Ianik Marcil, L’Itinéraire, Montréal, le 15 septembre 2013
Des catastrophes récentes comme l'explosion d'un train de pétrole à Lac-Mégantic (47 morts) ou l'effondrement d'une usine de vêtements au Bangladesh (230 morts) amènent des questions essentielles sur la responsabilité sociale des entreprises – mais aussi, sur la nôtre, comme consommateur et citoyen.
Où commence et où s'arrête la responsabilité d'une entreprise dans ces cas? Le pétrole qui a explosé à Lac-Mégantic appartenait à une entreprise américaine, était transporté par la MMA, destiné à une entreprise canadienne. Irving, afin d'être finalement vendu à l'étranger. Quelle entreprise est responsable, dans cette chaîne?
De la même manière, est-ce que Loblaws, qui achetait des vêtements dans cette usine au Bangladesh, a une responsabilité dans la catastrophe? De plus en plus, on considère que les différentes entreprises, dans la chaîne de distribution, se partagent cette responsabilité, Par contre, il semble difficile d'instaurer des mécanismes pour obliger les entreprises à assumer les conséquences de cette responsabilité.

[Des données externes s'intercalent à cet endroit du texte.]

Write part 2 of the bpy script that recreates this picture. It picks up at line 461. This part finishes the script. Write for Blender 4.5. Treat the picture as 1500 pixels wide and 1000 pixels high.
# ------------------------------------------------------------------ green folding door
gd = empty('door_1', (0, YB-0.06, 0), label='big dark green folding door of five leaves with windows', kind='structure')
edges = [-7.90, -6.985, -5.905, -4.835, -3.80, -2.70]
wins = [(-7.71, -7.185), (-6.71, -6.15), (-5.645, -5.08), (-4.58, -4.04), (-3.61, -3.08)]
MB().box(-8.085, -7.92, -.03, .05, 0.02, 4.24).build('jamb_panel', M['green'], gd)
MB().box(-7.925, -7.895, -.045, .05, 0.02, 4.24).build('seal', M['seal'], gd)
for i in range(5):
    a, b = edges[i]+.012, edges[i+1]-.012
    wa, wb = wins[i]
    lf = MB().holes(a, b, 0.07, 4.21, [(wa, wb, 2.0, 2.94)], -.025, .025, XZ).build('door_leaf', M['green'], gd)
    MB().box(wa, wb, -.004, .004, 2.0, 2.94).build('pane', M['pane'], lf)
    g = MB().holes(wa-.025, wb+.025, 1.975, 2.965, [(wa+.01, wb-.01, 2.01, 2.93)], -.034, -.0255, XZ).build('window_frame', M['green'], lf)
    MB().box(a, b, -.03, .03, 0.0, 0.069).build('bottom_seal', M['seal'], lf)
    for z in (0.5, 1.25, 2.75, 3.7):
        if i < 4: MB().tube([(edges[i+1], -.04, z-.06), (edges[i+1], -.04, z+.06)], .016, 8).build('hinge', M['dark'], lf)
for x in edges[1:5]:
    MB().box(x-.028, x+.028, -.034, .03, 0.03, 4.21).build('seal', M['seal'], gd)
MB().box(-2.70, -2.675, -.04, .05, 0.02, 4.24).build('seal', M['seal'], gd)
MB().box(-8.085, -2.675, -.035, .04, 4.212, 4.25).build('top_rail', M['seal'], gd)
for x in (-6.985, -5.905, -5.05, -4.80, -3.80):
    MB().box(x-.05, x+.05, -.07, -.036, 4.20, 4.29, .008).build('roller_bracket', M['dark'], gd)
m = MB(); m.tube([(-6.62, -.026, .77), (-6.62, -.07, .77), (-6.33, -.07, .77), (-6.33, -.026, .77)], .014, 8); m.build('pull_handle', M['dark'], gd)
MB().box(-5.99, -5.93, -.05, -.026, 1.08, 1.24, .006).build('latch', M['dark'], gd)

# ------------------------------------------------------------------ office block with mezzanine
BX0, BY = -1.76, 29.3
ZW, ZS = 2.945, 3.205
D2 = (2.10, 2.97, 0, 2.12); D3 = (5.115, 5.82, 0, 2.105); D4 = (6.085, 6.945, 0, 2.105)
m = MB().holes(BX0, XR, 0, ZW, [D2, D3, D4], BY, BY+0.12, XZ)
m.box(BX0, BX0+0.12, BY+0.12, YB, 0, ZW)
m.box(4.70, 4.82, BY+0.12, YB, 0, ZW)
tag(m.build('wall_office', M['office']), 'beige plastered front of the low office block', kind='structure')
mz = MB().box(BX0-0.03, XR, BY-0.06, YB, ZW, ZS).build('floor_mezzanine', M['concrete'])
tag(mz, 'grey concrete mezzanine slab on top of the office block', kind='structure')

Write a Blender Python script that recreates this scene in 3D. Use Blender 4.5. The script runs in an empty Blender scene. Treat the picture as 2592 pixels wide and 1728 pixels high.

C’est que la pensée économique dominante considère que ce sera le «marché» qui sanctionnera t'entreprise : si les consommateurs considèrent qu'une entreprise adopte un comportement inadéquat (envers ses travailleurs ou l'environnement, par exemple), ils «sanctionneront» l'entreprise en boycottant ses produits. Or il y a deux problèmes à cette vision des choses. D'une part, les consommateurs disposent généralement de cette information trop tard, une fois la catastrophe survenue. D'autre part, les conséquences de ces actions ne nous touchent pas uniquement comme consommateurs, mais aussi comme citoyens. C’est la raison pour laquelle, collectivement, nous contraignons l'activité des entreprises, sous la forme de multiples lois et réglementations. Toutefois, il me semble qu'il reste un problème majeur : on demeure dans une logique selon laquelle l'entreprise doit être contrainte, par le marché ou par la loi, pour qu'elle adopte un comportement «socialement responsable».
Car cela ne change pas grand-chose : au final. C'est le «marché» au sens large qui sanctionnera – ou non – le comportement de l'entreprise ; rien ne garantit que les normes de responsabilité sociale de l'entreprise soient suffisantes ni, surtout, que toutes les entreprises adopteront des comportements socialement responsables.
Que faire alors? Ne pas relâcher la pression sur nos élus pour qu'on continue à contraindre les entreprises à agir correctement. Mais aussi agir comme consommateur. Même si nous prenons connaissance souvent trop tard des conséquences du comportement des entreprises, faute de transparence, la puissance inédite des moyens de communication actuels peut agir en notre faveur. De nombreux cas d'utilisation des médias sociaux le démontrent régulièrement : la vitesse de transmission de l'information permet de faire pression sur les entreprises.
Mais en bout de piste, cela démontre que la frontière entre le privé et le public n'est pas aussi nette qu'on la présente généralement: une entreprise privée ne vit pas dans un monde séparé du reste de la société. Nous avons un devoir, comme citoyens bien avant plus que comme consommateurs, d'exiger de la part de leurs dirigeants qu'ils prennent soin des humains et de leur environnement.